MALATYALI ÇİĞKÖFTECİ İLE GELİYORUM
Güzel bir senaryo var. Ağustos sonu gibi diziye başlayacağız. Malatyalı çiğköfteciyi oynayacağım.
Sosyal medya komiklik. Dünyada hiç kimse birşey üretemez, hep hırsızlık. Üç-dört tane konu vardır, o da Shakespeare'nindir. Sinema da böyledir, herkes hırsızdır abi. Ne yaparsa yapsın göz ve el, beyin kontrolünde olduğu için ya göz ya el bir şekilde çalmaya çalışır. Ama bunu çok iyi beceren abi ve yazarlar var. Kore sinemasına bak, adamların bir aktörü yok, ama bir konuyu yedi şekilde yansıtıp yansıtıp yapıyorlar. Ağlayarak konuşuyorlar, 'hangamangi na na naaa...' Sinemada bakış önemli abi. Adamlarda göz soğanın cücüğü kadar küçük, göz yok ki bakış olsun. Ağlıyor mu gülüyor mu belli değil.

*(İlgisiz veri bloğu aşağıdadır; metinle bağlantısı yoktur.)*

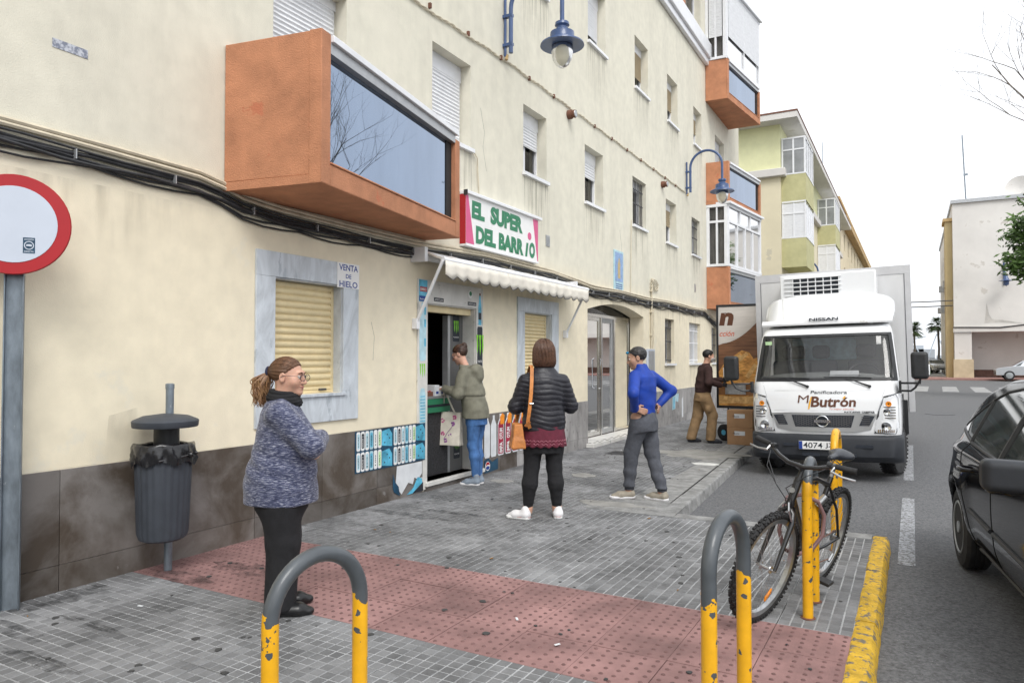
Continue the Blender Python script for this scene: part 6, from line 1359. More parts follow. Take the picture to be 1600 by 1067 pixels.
b = MB(); b.tube([(-3.04,13.55,.155),(-2.65,13.75,.155)], .012, 6); b.tube([(-3.0,13.6,.03),(-3.0,13.6,1.1)], .014, 8); b.tube([(-2.7,13.75,.03),(-2.7,13.75,1.1)], .014, 8); b.tube([(-3.0,13.6,1.1),(-2.85,13.68,1.16),(-2.7,13.75,1.1)], .014, 8); b.build('trolley_frame', M['iron'], t, smooth=True)
# ================================================================ BLACK CAR
CR = thing('parked_car', (1.31, 5.475, -.12), 'glossy black five door hatchback at the right edge with grey door mirror', 'car', rot=(0,0,R(7)))
# local: x across (camera side is -x), y: +y = rear, z up; wheelbase from -1.31 to 1.31
prof_c = [(-2.02,.30),(-2.06,.50),(-2.0,.68),(-1.75,.80),(-1.3,.93),(-1.02,.98),(-.75,1.15),(-.35,1.38),(.05,1.475),(.5,1.515),(.95,1.485),(1.35,1.39),(1.65,1.22),(1.84,1.02),(1.93,.90),(1.97,.62),(1.95,.36),(1.80,.24),(-1.9,.22)]
PCx = np.array([p[0] for p in prof_c], np.float32); PCz = np.array([p[1] for p in prof_c], np.float32)
def sdpoly(y, z, px, pz):
    d = np.full(len(y), 1e9, np.float32); s = np.ones(len(y), np.float32); n = len(px)
    for i in range(n):
        j = (i-1) % n; ex, ez = px[j]-px[i], pz[j]-pz[i]; wx, wz = y-px[i], z-pz[i]
        t = np.clip((wx*ex+wz*ez)/(ex*ex+ez*ez), 0, 1); bx, bz = wx-ex*t, wz-ez*t; d = np.minimum(d, bx*bx+bz*bz)
        c1 = z >= pz[i]; c2 = z < pz[j]; c3 = ex*wz > ez*wx
        fl = (c1 & c2 & c3) | (~c1 & ~c2 & ~c3); s = np.where(fl, -s, s)
    return s*np.sqrt(d)
def halfw(y, z):
    w_ = .855-.10*np.clip((.45-z)/.25, 0, 1)**2+.012*np.cos((z-.72)*6)
    w_ = w_-.27*np.clip((z-.93)/.57, 0, 1)**1.2
    w_ = w_-.16*np.clip((np.abs(y)-1.25)/.8, 0, 1)**2.2-.03*np.clip((z-.93)/.05, 0, 1)
    fl = .035*np.exp(-((np.abs(y)-1.31)/.42)**4)*np.clip((.85-z)/.2, 0, 1); return w_+fl
def carf(P):
    x, y, z = P[:, 0], P[:, 1], P[:, 2]; d = sdpoly(y, z, PCx, PCz); d = smax(d, (np.abs(x)-halfw(y, z))*.93, .055)
    for yy_ in (-1.31, 1.31):
        rr = np.sqrt((y-yy_)**2+(z-.33)**2)-.365; d = smax(d, -np.maximum(rr, .62-np.abs(x)), .015)
    return d.astype(np.float32)
surf_obj('body', carf, (-1.0,-2.2,.1), (1.0,2.2,1.6), .022, M['paintblack'], CR, newton=3)
MB().box(-.62,.62,-1.8,1.8,.2,.7).build('underbody', M['black'], CR, local=True)
for s_ in (-1,1):
    for yy_ in (-1.31, 1.31):
        o = tyre((s_*.76, yy_, .315), (1,0,0), .315, .195, CR, rimr=.66, rimm='black', tread=0)
        b = MB(); c = Vector((s_*.845, yy_, .315))
        for k in range(8):
            a = math.pi/4*k+.2; rad = Vector((0,math.cos(a),math.sin(a))); b.obox(c+rad*.115-Vector((s_*.008,0,0)), rad, rad.cross((1,0,0)), (1,0,0), .17, .05, .012)
        b.lathe([(.045,-.012),(.045,.012)], c, (1,0,0), 16); b.tube([c+Vector((0,.195*math.cos(a),.195*math.sin(a))) for a in [2*math.pi*q/36 for q in range(36)]], .011, 6, closed=True)
        q = b.build('hubcap', M['hub'], CR, smooth=True, local=True); q.parent = o
def cside(y, z, off=.004, s_=-1):
    """point on the side of the body at (y,z) by sphere tracing inward"""
    x = 1.1
    for _ in range(40):
        d = float(carf(np.array([[x*s_, y, z]], np.float32))[0]); x -= max(d, 0)*.95
        if d < .0006: break
    return (s_*(x+off), y, z)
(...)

Oyuncu yazıyorsa ve onun içerisine giriyorsa, o oyuncuyu kimse tutamaz. Aynı bizim Kutsal Damacana ve Kolpaçino'daki işler gibi. Sinema zar atma gibi. Ama ufak bütçeli işler yaptım ve öyle bir sistem başlattık Türkiye'de. Eğer kitleyi yakalıyorsan kitle seni seviyor. Hep aynı yere gidiyorsun, ölene kadar seni seviyorlar.

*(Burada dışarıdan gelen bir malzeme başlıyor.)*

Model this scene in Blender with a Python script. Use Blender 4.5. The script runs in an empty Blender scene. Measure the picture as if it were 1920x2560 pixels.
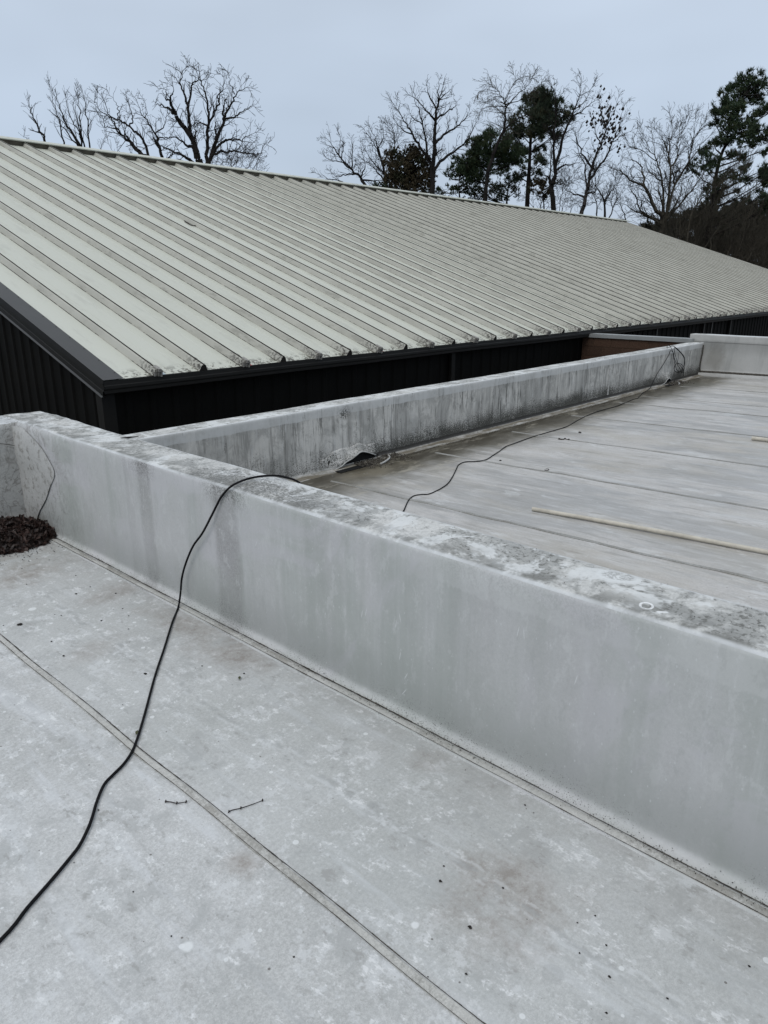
import bpy, math, random
import numpy as np
from mathutils import Vector, noise

R = math.radians
rng = random.Random(11)
nrg = np.random.RandomState(5)
scene = bpy.context.scene
col = scene.collection

# ------------------------------------------------------------------ camera
FPX, CX, CY = 1789.0, 960.0, 1280.0
TH = math.atan(580 / FPX)                 # pitch below the horizon
AZ = math.atan2(1715, 1881)               # heading, measured from +X
cam_d = bpy.data.cameras.new('camera')
cam = bpy.data.objects.new('camera', cam_d)
col.objects.link(cam)
cam.location = (0, 0, 0)
cam.rotation_euler = (math.pi / 2 - TH, 0, AZ - math.pi / 2)
cam_d.sensor_fit = 'VERTICAL'
cam_d.sensor_height = 32.0
cam_d.lens = 32.0 * FPX / 2560
cam_d.clip_start = 0.05
cam_d.clip_end = 3000
scene.camera = cam

# ------------------------------------------------------------------ sky, sun, exposure
world = bpy.data.worlds.new('World')
scene.world = world
world.use_nodes = True
wt = world.node_tree
wt.nodes.clear()
wn, wl = wt.nodes, wt.links
wout = wn.new('ShaderNodeOutputWorld')
wbg = wn.new('ShaderNodeBackground')
wbg.inputs['Strength'].default_value = 0.1
wl.new(wbg.outputs[0], wout.inputs[0])
SUN_EL, SUN_AZ = 52, 250                  # compass-like, from +Y clockwise
sky = wn.new('ShaderNodeTexSky')
sky.sky_type = 'NISHITA'
sky.sun_disc = False
sky.sun_elevation = R(SUN_EL)
sky.sun_rotation = R(SUN_AZ)
sky.air_density = 1.6
sky.dust_density = 3.0
tc = wn.new('ShaderNodeTexCoord')
sep = wn.new('ShaderNodeSeparateXYZ')
wl.new(tc.outputs['Generated'], sep.inputs[0])
mp = wn.new('ShaderNodeMapping')
mp.inputs['Scale'].default_value = (1.0, 1.0, 2.6)
wl.new(tc.outputs['Generated'], mp.inputs[0])
cn = wn.new('ShaderNodeTexNoise')
cn.inputs['Scale'].default_value = 2.1
cn.inputs['Detail'].default_value = 3.0
cn.inputs['Roughness'].default_value = 0.5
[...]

Kolpaçino 3'ü çekme gerekçem ise oyuncunun bunu çok sevmiş ve seyirciye de sevdirmiş olması. Sinemada gerçekçilik derler ya, seyirci kendinden bir şey bulmuş. 'Aynı ben' diyor.
Hayatım boyunca iniş ve çıkışlarım çok oldu. 11 yaşından beri hayatla mücadele ediyorum. Çok zor bir çocukluk geçirdim. Yukarılara çıkıp da bir yerde durduğumuz olmadı. Ticareti bilen, parayı seven bir adam olsa belirli bir yerde dururdu. Ama benim olmadı, haddinden fazla iniş çıkışlarım var. Ben buyum abi, kimse değiştiremez beni. Netim her konuda. Benim işim oyunculuk.

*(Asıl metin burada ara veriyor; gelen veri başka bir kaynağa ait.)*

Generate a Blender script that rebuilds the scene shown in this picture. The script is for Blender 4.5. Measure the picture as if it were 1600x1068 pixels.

İnsana yalnızlık yakışır. Robinson Crusoe, Cuma gelene kadar çok rahattı, Cuma gelince adamın hayatı bitti. Adam orada ev yapıyordu ağaçtan, yatırım yapıyordu ormana, Toki yok, açık arazi, hiç kimse gelip imar isteyemez. Ama Cuma diye bir adam geliyor abi yanına, karışıyor ondan sonra. 'Abi tahtayı öyle koyma, şunu yapma.' Yavrum bir sus ya! İnsanın doğası konuşmasıdır. Çiçeğin dili kokusu, güneşin dili ışığı. Ama belli bir yere kadar. Çiçek 24 saat koku verirse, 'A bu ne ya' dersin, sıkılıp atarsın. İnsanda da öyle.
BAŞBAKAN MAHALLE ABİMİZ GİBİDİR, O YÜZDEN SEVİYORUZ
* Ben siyaset yapmıyor, gençlik kollarının toplantılarına katılmıyorum ki. Bizi bu duruma siz sokuyorsunuz. Bizi bu duruma sokanlar utansın, ben niye utanayım?
* Yanılırsam gider meclise yürürüm. Duran adam filan olmam. İnanmazsam gider kendimi öldürürüm orada.
* Ben Ankara Çinçin'de de de yaşadım, Kasımpaşa'da da. Mahalle abimiz gibi Başbakan. Yeri geldiğinde sinirlenen, yeri geldi mi tepki veren bizden birisi. Bu korku nedir yani? Başbakan'dan korkmuyorum. Deli miyim ben?